▶ WRITTEN REQUEST
Look below for the line containing "Write part 2"; from there through the line containing "s.build('loose_wire', M['dark'], bm_cab)", both lines included, please set down each line exactly and nothing else.
+++
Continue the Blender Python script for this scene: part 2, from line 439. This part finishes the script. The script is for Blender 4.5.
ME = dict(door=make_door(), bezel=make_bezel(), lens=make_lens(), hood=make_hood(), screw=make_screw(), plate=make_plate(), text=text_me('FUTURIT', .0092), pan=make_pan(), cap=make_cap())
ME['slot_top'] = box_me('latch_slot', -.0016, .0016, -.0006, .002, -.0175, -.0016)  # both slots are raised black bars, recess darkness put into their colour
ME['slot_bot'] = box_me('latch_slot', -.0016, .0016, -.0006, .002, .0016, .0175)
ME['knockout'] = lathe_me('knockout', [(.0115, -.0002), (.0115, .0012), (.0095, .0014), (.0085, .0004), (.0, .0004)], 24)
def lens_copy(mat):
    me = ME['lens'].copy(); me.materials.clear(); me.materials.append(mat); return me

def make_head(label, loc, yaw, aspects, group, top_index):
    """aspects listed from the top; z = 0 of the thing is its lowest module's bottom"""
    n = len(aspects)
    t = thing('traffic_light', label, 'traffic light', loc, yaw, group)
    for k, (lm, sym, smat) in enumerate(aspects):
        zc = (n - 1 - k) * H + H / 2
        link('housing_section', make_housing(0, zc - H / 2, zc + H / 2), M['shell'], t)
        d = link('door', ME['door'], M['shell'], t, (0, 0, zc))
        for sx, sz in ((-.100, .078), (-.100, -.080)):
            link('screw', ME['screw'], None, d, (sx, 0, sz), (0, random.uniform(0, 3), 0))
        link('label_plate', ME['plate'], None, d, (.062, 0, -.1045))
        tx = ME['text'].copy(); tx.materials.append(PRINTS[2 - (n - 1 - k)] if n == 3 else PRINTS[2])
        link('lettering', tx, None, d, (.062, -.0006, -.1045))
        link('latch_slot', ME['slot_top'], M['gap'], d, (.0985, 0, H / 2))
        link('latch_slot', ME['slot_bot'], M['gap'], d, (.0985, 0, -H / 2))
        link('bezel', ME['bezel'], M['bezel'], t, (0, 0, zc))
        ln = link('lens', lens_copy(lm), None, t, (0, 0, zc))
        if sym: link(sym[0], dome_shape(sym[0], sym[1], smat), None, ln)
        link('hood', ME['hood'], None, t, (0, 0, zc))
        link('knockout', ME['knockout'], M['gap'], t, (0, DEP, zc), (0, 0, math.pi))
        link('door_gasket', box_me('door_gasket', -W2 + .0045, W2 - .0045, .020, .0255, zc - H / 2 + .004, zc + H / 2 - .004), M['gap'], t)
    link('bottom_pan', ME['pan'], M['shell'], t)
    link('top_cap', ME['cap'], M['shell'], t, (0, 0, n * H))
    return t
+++
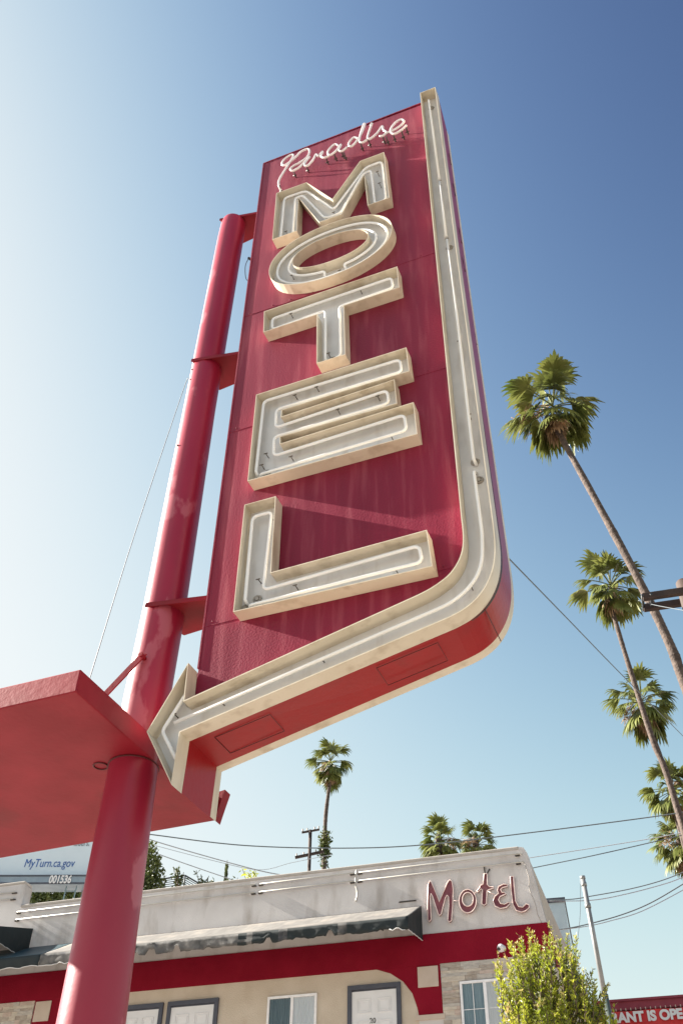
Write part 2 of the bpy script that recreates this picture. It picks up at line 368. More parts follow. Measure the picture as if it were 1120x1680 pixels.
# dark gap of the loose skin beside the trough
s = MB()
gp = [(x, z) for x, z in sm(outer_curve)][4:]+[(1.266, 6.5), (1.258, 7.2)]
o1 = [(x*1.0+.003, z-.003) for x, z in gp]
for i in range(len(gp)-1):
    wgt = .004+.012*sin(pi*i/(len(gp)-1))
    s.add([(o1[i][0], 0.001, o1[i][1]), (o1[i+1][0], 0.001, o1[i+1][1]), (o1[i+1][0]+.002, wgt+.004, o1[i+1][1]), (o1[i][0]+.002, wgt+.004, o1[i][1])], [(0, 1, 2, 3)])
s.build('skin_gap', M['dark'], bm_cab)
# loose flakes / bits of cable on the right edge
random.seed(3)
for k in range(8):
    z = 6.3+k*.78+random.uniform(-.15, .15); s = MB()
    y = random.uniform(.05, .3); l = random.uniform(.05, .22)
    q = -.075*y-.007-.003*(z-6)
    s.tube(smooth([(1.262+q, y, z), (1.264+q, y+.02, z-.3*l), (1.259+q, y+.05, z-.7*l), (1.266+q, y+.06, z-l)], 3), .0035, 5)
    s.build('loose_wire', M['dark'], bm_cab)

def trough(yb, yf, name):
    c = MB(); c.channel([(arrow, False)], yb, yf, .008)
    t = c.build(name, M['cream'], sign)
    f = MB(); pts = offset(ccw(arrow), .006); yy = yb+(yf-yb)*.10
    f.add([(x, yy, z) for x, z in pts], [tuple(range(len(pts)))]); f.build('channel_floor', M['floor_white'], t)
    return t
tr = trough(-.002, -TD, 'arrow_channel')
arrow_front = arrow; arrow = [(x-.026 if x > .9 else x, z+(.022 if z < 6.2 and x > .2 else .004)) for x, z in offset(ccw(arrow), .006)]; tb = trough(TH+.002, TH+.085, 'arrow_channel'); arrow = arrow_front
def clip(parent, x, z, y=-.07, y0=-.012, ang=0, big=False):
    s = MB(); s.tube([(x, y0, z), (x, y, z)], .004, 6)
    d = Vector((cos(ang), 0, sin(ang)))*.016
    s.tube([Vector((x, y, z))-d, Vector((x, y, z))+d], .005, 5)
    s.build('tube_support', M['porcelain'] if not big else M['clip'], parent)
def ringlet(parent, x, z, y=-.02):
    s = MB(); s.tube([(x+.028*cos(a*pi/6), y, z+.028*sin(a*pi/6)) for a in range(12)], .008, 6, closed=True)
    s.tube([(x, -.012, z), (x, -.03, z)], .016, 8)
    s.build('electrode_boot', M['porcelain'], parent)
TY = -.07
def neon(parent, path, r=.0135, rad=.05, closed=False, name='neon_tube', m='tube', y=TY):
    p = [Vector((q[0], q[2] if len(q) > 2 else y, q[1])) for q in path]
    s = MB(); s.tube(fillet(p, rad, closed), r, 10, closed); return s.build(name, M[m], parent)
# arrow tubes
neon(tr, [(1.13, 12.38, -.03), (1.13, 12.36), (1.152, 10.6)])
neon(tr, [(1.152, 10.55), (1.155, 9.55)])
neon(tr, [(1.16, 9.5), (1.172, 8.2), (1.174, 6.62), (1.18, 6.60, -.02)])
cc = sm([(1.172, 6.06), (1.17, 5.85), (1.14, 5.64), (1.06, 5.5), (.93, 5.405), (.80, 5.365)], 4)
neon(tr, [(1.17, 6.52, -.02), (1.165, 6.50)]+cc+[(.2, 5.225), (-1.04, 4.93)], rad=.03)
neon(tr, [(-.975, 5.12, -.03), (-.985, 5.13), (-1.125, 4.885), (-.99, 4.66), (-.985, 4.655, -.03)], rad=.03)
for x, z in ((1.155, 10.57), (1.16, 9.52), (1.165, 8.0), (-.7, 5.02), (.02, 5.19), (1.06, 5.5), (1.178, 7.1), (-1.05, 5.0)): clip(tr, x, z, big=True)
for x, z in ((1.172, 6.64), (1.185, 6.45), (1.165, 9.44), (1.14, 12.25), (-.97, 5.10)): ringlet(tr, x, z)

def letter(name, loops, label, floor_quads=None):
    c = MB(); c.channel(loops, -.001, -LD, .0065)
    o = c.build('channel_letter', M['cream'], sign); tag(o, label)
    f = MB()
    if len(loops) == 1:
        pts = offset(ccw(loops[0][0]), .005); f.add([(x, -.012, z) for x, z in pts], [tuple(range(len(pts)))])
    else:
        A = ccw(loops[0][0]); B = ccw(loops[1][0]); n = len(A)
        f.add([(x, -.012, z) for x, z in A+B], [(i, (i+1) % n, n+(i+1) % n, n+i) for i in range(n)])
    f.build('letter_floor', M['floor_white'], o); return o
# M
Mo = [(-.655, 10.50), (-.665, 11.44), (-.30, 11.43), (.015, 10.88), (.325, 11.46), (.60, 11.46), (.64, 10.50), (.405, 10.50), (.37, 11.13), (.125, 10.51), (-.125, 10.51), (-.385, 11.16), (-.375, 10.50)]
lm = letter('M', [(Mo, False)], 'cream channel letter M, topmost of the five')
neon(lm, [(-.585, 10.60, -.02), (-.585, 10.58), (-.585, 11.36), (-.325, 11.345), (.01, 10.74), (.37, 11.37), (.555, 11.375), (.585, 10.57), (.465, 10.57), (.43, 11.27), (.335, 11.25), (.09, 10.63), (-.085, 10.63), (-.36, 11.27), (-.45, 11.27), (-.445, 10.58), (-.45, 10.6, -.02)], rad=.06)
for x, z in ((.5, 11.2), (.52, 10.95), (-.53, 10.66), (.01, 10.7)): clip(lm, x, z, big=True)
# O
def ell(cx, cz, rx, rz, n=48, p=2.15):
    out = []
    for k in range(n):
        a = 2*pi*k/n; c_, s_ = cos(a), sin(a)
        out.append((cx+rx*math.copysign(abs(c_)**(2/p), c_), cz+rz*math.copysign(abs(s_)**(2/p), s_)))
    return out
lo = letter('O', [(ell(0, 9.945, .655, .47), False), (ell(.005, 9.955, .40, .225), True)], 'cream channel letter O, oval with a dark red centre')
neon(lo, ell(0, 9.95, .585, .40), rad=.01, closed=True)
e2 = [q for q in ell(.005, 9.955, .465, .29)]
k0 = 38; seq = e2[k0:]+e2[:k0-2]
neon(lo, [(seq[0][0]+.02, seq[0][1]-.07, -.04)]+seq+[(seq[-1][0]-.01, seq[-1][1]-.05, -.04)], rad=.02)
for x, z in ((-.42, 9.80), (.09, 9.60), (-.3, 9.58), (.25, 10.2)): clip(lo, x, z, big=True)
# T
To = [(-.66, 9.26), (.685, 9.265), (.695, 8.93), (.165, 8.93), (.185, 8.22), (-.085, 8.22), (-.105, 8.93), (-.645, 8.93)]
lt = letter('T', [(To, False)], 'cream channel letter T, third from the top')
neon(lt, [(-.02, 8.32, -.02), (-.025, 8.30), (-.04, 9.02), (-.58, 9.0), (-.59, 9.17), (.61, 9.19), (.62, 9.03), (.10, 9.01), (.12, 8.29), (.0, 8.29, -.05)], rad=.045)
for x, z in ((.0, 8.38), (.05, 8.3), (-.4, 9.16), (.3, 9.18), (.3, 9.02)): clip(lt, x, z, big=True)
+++
▶ CORRECT ANSWER
Write part 2 of the bpy script that recreates this picture. It picks up at line 368. More parts follow. Measure the picture as if it were 1120x1680 pixels.
# dark gap of the loose skin beside the trough
s = MB()
gp = [(x, z) for x, z in sm(outer_curve)][4:]+[(1.266, 6.5), (1.258, 7.2)]
o1 = [(x*1.0+.003, z-.003) for x, z in gp]
for i in range(len(gp)-1):
    wgt = .004+.012*sin(pi*i/(len(gp)-1))
    s.add([(o1[i][0], 0.001, o1[i][1]), (o1[i+1][0], 0.001, o1[i+1][1]), (o1[i+1][0]+.002, wgt+.004, o1[i+1][1]), (o1[i][0]+.002, wgt+.004, o1[i][1])], [(0, 1, 2, 3)])
s.build('skin_gap', M['dark'], bm_cab)
# loose flakes / bits of cable on the right edge
random.seed(3)
for k in range(8):
    z = 6.3+k*.78+random.uniform(-.15, .15); s = MB()
    y = random.uniform(.05, .3); l = random.uniform(.05, .22)
    q = -.075*y-.007-.003*(z-6)
    s.tube(smooth([(1.262+q, y, z), (1.264+q, y+.02, z-.3*l), (1.259+q, y+.05, z-.7*l), (1.266+q, y+.06, z-l)], 3), .0035, 5)
    s.build('loose_wire', M['dark'], bm_cab)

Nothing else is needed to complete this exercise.